- MATERIAL FOR THIS EXERCISE:
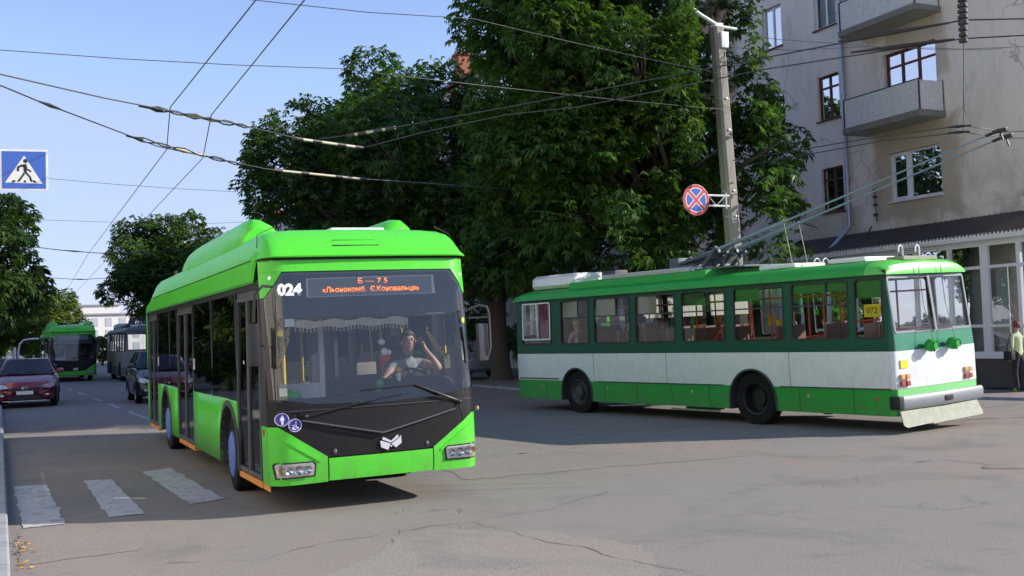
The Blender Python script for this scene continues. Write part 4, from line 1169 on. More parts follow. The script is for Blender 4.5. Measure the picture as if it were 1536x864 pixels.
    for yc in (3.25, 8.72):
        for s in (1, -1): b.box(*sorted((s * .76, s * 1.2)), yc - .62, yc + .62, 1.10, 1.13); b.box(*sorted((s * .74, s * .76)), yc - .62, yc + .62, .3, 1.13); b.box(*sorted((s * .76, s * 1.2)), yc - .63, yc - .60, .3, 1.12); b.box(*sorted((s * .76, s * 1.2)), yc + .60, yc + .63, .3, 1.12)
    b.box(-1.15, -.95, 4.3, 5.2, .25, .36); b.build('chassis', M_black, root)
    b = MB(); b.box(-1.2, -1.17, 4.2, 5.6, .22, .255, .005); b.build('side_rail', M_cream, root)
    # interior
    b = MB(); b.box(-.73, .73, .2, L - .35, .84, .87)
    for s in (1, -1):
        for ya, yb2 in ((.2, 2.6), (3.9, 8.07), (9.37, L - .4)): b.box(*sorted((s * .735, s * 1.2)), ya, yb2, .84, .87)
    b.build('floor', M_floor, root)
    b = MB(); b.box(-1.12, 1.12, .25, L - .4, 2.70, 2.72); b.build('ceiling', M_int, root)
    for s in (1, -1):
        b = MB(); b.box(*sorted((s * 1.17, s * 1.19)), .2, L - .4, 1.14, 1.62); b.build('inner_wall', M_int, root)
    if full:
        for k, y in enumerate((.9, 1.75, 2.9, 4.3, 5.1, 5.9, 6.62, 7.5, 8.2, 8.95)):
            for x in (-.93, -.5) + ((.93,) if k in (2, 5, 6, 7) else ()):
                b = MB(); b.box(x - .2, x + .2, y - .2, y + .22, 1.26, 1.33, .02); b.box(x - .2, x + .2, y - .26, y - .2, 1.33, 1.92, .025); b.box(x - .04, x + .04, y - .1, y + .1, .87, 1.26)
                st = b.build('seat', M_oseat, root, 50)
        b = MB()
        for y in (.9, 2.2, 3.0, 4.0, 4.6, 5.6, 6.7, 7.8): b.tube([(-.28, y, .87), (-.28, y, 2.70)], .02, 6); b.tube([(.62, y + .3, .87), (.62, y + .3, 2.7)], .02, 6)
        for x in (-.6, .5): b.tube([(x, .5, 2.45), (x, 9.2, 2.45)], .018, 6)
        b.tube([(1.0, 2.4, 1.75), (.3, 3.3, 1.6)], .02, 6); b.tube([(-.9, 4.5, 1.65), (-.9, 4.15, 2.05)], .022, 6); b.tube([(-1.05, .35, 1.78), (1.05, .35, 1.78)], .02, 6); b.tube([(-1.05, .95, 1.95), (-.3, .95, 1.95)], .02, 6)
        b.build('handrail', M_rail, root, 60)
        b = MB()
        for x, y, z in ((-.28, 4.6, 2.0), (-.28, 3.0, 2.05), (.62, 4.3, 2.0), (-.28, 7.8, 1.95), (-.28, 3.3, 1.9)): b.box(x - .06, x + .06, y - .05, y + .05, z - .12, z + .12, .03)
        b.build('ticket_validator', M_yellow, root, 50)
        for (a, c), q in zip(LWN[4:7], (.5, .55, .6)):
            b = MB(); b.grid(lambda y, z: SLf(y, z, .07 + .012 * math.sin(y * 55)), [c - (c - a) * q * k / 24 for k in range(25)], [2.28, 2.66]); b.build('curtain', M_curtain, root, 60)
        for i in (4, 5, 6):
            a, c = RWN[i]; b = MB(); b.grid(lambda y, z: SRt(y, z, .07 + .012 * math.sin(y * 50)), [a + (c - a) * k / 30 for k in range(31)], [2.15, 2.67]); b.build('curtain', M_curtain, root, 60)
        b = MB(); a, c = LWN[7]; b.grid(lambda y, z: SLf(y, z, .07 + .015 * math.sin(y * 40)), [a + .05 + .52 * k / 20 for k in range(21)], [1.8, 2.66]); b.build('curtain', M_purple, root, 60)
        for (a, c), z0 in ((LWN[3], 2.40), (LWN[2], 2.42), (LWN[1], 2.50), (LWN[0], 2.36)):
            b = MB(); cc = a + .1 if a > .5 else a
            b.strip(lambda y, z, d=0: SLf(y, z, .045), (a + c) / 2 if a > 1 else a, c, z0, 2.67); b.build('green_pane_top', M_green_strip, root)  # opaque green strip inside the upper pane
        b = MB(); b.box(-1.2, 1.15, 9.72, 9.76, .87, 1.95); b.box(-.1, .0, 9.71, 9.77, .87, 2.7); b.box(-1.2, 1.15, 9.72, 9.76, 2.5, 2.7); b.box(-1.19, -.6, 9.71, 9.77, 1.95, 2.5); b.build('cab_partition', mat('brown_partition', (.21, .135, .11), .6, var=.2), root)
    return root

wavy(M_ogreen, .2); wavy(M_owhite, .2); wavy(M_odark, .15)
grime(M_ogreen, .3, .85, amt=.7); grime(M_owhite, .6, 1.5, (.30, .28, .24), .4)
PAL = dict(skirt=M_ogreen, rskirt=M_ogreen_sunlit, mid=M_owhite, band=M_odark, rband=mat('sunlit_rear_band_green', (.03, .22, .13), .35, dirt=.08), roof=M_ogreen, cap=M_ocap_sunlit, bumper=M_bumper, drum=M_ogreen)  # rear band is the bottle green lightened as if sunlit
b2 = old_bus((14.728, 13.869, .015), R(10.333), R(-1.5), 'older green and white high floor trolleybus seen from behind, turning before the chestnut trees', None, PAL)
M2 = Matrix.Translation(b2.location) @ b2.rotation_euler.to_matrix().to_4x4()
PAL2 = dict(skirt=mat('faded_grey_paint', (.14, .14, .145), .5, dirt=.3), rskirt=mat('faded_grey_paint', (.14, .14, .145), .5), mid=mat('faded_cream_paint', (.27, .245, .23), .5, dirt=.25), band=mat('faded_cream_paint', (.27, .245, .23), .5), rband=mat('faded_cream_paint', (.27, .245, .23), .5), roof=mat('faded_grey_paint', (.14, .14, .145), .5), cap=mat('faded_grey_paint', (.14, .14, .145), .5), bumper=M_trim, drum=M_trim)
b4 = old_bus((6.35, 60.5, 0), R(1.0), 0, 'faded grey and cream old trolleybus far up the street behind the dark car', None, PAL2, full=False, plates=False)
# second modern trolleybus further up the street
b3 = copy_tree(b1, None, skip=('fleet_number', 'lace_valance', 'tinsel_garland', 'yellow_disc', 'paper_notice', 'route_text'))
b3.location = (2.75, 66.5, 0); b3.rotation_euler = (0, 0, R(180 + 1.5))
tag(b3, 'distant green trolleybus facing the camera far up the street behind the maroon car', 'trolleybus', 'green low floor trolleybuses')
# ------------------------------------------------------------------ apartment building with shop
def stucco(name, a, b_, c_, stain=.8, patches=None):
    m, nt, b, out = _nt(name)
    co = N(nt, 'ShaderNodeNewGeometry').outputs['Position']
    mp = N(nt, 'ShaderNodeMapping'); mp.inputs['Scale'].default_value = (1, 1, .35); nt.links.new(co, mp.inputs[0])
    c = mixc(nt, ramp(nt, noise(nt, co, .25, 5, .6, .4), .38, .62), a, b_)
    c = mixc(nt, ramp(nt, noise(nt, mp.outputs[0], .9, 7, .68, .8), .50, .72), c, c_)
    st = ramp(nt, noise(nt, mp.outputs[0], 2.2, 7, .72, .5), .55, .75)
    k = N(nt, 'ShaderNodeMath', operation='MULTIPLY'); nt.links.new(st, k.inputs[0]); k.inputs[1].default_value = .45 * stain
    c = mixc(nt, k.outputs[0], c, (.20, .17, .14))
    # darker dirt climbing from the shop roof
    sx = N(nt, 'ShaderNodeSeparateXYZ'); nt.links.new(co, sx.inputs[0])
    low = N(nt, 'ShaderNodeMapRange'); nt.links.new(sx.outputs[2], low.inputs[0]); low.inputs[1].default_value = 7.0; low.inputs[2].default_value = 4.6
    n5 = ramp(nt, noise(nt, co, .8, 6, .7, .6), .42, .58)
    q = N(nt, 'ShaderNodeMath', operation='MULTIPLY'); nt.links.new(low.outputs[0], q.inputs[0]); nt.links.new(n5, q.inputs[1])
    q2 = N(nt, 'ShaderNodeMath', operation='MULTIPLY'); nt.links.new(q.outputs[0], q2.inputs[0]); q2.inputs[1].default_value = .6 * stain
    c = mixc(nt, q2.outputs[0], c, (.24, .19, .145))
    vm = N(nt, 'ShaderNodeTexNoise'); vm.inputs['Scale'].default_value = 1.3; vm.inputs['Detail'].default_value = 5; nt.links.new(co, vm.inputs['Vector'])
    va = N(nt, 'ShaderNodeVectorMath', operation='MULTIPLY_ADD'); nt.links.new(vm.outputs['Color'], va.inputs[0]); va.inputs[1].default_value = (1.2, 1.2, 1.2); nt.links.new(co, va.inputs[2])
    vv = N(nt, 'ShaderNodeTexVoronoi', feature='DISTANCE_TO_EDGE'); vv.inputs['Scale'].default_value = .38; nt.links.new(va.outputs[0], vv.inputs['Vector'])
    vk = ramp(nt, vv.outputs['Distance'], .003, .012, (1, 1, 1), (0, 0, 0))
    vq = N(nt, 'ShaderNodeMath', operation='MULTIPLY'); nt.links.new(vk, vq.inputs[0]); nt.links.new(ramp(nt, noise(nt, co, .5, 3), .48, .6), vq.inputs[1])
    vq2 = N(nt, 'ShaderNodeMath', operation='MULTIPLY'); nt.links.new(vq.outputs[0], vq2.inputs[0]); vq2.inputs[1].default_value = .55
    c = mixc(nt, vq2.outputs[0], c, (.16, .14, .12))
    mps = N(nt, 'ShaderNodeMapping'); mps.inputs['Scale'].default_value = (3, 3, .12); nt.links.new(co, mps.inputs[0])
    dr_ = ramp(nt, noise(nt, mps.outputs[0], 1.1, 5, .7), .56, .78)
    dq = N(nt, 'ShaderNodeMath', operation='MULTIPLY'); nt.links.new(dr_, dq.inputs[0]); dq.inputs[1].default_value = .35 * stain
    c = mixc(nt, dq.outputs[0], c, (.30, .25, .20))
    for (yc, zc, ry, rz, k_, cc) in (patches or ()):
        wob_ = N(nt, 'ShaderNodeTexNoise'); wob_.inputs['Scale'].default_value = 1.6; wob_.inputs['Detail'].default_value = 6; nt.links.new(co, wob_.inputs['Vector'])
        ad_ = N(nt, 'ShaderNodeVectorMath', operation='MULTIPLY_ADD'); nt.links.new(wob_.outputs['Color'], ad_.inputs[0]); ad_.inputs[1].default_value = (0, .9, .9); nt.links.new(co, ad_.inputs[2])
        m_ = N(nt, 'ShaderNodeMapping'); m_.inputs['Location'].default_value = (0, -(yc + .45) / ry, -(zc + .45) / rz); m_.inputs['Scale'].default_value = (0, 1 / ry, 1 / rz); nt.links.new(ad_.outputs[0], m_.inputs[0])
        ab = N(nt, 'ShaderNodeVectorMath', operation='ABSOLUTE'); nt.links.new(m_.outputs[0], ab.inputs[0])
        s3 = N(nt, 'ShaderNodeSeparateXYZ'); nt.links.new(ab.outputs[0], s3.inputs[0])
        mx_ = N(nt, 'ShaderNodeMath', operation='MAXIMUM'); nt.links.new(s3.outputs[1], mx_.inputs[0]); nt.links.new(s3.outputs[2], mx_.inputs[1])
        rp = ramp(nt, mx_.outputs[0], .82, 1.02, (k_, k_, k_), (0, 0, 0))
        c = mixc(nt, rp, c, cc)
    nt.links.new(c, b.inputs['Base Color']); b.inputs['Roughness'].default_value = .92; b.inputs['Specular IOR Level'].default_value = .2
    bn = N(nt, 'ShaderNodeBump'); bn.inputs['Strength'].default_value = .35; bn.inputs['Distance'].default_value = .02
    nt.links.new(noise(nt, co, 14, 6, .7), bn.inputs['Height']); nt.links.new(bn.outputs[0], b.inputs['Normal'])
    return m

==

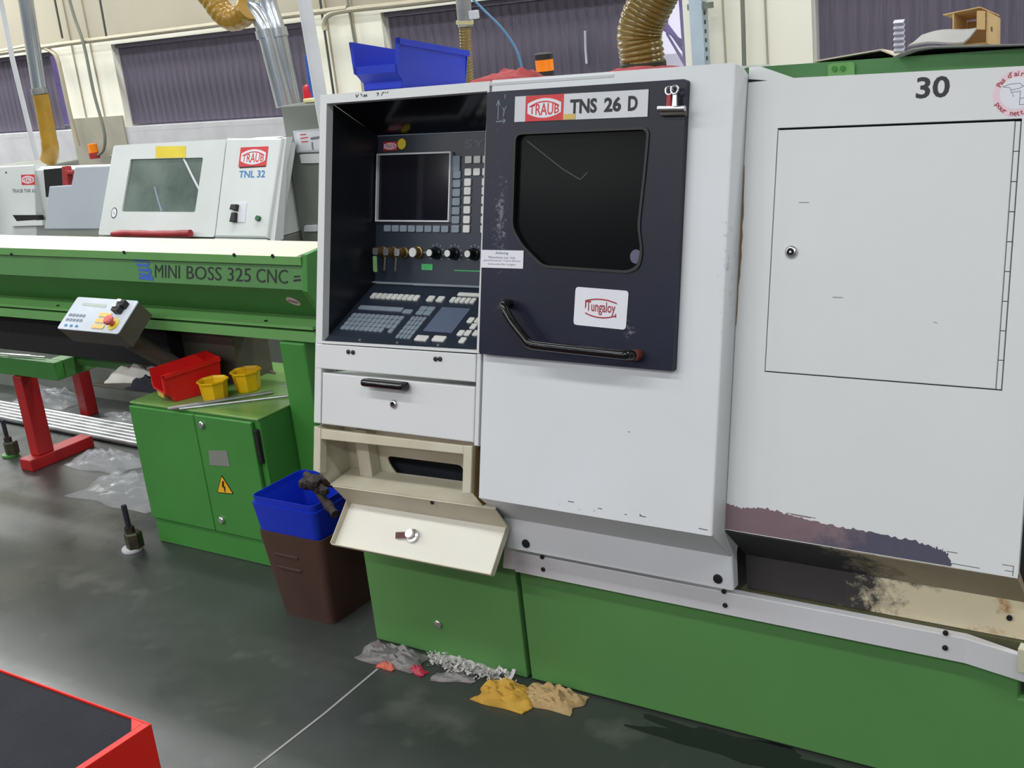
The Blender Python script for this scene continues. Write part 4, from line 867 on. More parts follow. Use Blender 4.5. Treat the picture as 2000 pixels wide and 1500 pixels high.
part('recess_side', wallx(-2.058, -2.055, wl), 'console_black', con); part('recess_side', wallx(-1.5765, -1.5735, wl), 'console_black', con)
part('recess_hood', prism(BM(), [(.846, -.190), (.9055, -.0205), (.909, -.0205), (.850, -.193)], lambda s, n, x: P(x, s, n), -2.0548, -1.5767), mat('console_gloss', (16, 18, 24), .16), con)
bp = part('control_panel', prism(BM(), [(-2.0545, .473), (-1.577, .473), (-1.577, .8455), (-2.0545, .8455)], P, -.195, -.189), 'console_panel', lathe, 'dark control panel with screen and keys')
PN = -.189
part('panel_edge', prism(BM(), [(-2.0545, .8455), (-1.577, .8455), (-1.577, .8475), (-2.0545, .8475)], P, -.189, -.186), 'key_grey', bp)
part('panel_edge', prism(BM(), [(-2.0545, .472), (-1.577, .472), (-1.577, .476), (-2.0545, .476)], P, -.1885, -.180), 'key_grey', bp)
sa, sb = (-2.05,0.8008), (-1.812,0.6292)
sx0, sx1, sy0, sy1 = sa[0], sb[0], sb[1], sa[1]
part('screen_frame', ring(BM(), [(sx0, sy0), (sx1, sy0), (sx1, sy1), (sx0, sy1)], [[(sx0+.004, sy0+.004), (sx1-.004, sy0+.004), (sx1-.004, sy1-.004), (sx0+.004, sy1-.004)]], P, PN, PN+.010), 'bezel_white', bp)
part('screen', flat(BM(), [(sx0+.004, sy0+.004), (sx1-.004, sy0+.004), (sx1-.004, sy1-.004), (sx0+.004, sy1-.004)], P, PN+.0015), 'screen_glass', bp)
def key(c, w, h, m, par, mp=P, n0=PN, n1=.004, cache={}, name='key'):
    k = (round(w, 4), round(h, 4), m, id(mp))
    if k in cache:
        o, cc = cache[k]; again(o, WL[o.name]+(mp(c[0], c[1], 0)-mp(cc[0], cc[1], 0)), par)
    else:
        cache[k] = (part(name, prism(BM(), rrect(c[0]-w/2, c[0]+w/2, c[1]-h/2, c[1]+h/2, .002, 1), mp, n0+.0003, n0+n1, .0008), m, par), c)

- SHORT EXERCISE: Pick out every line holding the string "high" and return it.

- SOLVED PROBLEM:
b2 = old_bus((14.728, 13.869, .015), R(10.333), R(-1.5), 'older green and white high floor trolleybus seen from behind, turning before the chestnut trees', None, PAL)
The Blender Python script for this scene continues. Write part 4, from line 867 on. More parts follow. Use Blender 4.5. Treat the picture as 2000 pixels wide and 1500 pixels high.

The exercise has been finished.